Shahidul Alam’s photo exhibition held at Bait Ur Rouf Mosque

Cultural Correspondent
Thursday, May 18th, 2017


Innovative photographer Shahidul Alam’s much awaited photography exhibition ‘Embracing the Other’ was hosted in the precincts of the Bait Ur Rouf Mosque on May 8. The exhibition has been organised by Drik Picture Library. Designed with the aim at creating openness and the ability to reach out the daylong brief show is expected to tour globally in near future.


Dr. Muhammad Ibrahim, Professor at Department of Islamic History and Culture, Dhaka University; the photographer Dr. Shahidul Alam and Din Islam; the Imam of the Bait Ur Rouf Mosque spoke at the launch. Din Islam gave the welcome speech at the inauguration, thanking Drik for the initiative; Shahidul Alam followed next, as he in his speech described Islam as an open and tolerant religion that is misunderstood throughout the world. Dr. Muhammad Ibrahim in the inaugural speech talked about Islam and its scientific rule for life. “Islam advocates beauty and art is a beauty”, he said while referring to the exhibition.


“It is openness and the ability to reach out to the other that appears to be missing today, in everyday life and in the mosque,” says Alam. He further elaborated that the original mosque, the first urban element in Medinah functioned as center for all sorts of socio-developmental activities for the Prophet who also is known to have permitted women to sleep in the mosque, and for non-Muslims to pray there.

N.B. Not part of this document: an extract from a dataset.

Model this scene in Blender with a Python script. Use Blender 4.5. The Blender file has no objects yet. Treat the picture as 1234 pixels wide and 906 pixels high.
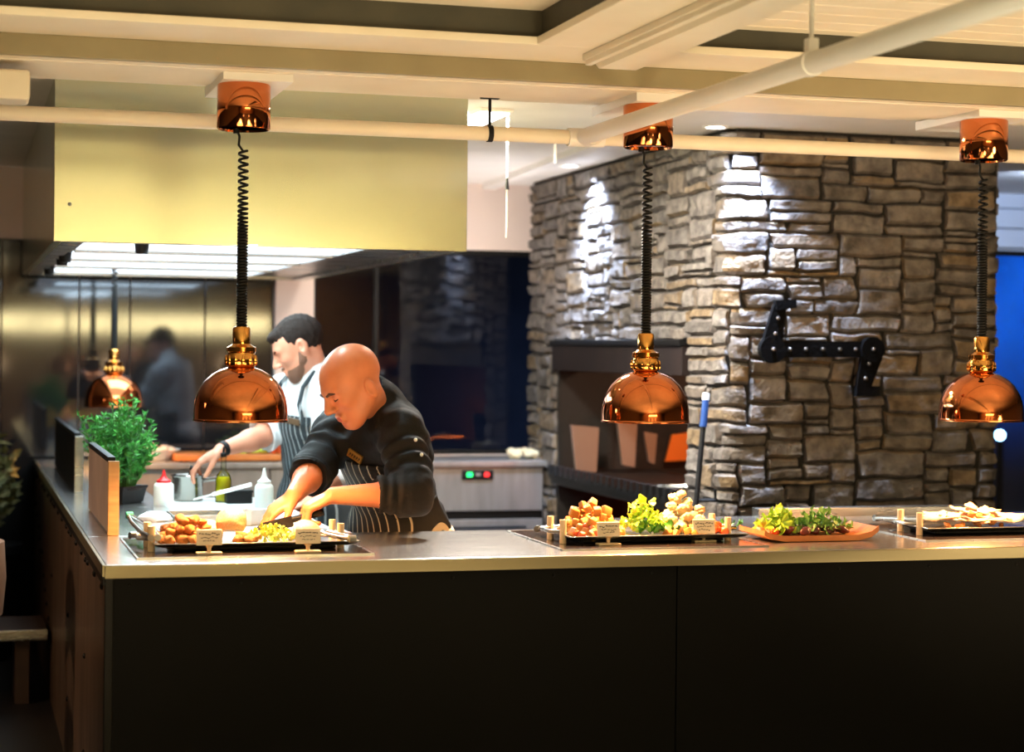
import bpy, bmesh, math, random
import numpy as np
from mathutils import Vector, Matrix, noise as mnoise
random.seed(7)
C = bpy.context.scene.collection
PI = math.pi

# ------------------------------------------------------------------ camera numbers
A = math.radians(16.17); ROLL = math.radians(0.6); FPX = 2300.; CX, CY = 617., 421.; CAMZ = 1.51
FWD = Vector((math.sin(A), math.cos(A), 0)); RGT = Vector((math.cos(A), -math.sin(A), 0)); UP = Vector((0, 0, 1))

def ray(px, py):
    x = (px-CX)/FPX; y = (CY-py)/FPX
    c, s = math.cos(ROLL), math.sin(ROLL)
    return FWD + RGT*(x*c-y*s) + UP*(x*s+y*c)

def at(axis, val, px, py):
    d = ray(px, py); o = Vector((0, 0, CAMZ))
    return o + d*((val-o[axis])/d[axis])

def T(px, py, t):
    return Vector((0, 0, CAMZ)) + ray(px, py)*t

# ------------------------------------------------------------------ materials
def lin(c):
    out = []
    for v in c:
        v = v/255.
        out.append(v/12.92 if v <= .04045 else ((v+.055)/1.055)**2.4)
    return (out[0], out[1], out[2], 1)

def mat(name, col, rough=.5, metal=0., col2=None, nscale=8., bump=0., bscale=60., stretch=(1, 1, 1),
        emit=None, estr=0., trans=0., coat=0., spec=.5, rvar=0., sub=0., aniso=0., island=None):
    m = bpy.data.materials.new(name); m.use_nodes = True
    nt = m.node_tree; N = nt.nodes; L = nt.links
    b = N['Principled BSDF']
    b.inputs['Base Color'].default_value = lin(col)
    b.inputs['Roughness'].default_value = rough
    b.inputs['Metallic'].default_value = metal
    b.inputs['Specular IOR Level'].default_value = spec
    b.inputs['Transmission Weight'].default_value = trans
    b.inputs['Coat Weight'].default_value = coat
    b.inputs['Anisotropic'].default_value = aniso
    if sub:
        b.inputs['Subsurface Weight'].default_value = sub
        b.inputs['Subsurface Radius'].default_value = (.012, .005, .003)
        b.inputs['Subsurface Scale'].default_value = 1.
    if emit:
        b.inputs['Emission Color'].default_value = lin(emit)
        b.inputs['Emission Strength'].default_value = estr
    tc = N.new('ShaderNodeTexCoord'); mp = N.new('ShaderNodeMapping')
    mp.inputs['Scale'].default_value = stretch
    L.new(tc.outputs['Object'], mp.inputs['Vector'])
    colout = None
    if col2 is not None:
        nz = N.new('ShaderNodeTexNoise'); nz.inputs['Scale'].default_value = nscale
        nz.inputs['Detail'].default_value = 4
        L.new(mp.outputs[0], nz.inputs['Vector'])
        rp = N.new('ShaderNodeValToRGB')
        rp.color_ramp.elements[0].position = .35; rp.color_ramp.elements[1].position = .68
        rp.color_ramp.elements[0].color = lin(col); rp.color_ramp.elements[1].color = lin(col2)
        L.new(nz.outputs['Fac'], rp.inputs['Fac'])
        colout = rp.outputs['Color']
        if rvar:
            mr = N.new('ShaderNodeMapRange'); mr.inputs['To Min'].default_value = max(0, rough-rvar); mr.inputs['To Max'].default_value = rough+rvar
            L.new(nz.outputs['Fac'], mr.inputs['Value']); L.new(mr.outputs[0], b.inputs['Roughness'])
    if island:
        g = N.new('ShaderNodeNewGeometry'); rp2 = N.new('ShaderNodeValToRGB')
        el = rp2.color_ramp.elements
        while len(el) < len(island):
            el.new(.5)
        for i, cc in enumerate(island):
            el[i].position = i/(len(island)-1); el[i].color = lin(cc)
        L.new(g.outputs['Random Per Island'], rp2.inputs['Fac'])
        if colout is not None:
            mx = N.new('ShaderNodeMix'); mx.data_type = 'RGBA'; mx.blend_type = 'MULTIPLY'
            mx.inputs[0].default_value = 1.
            L.new(colout, mx.inputs[6]); L.new(rp2.outputs['Color'], mx.inputs[7]); colout = mx.outputs[2]
        else:
            colout = rp2.outputs['Color']
    if colout is not None:
        L.new(colout, b.inputs['Base Color'])
    if bump:
        n2 = N.new('ShaderNodeTexNoise'); n2.inputs['Scale'].default_value = bscale; n2.inputs['Detail'].default_value = 6
        L.new(mp.outputs[0], n2.inputs['Vector'])
        bp = N.new('ShaderNodeBump'); bp.inputs['Strength'].default_value = bump; bp.inputs['Distance'].default_value = .01
        L.new(n2.outputs['Fac'], bp.inputs['Height']); L.new(bp.outputs[0], b.inputs['Normal'])
    return m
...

Munir M Murali, the Resident Diplomatic Representative at Aga Khan Development Network in Bangladesh; Tasmima Hossain, editor of Anannya Magazine; women rights activist Shireen Haque and many other national and international guests were present at the exhibition.


The mosque Bait Ur Rouf, a work of art in itself has conceptual similarity with the Prophet’s mosque vividly in terms of the use of function-form relationships (the square and the cylinder); respect for the environment (use of natural light, non use of air conditioning); cleanliness (the mosque is spotless, with virtually no furniture). It promotes equal social interactions having no hierarchical position for the imam and uses just local bricks without plaster. The mosque, designed by Marina Tabassum is winner of the Aga Khan Award for Architecture for 2016.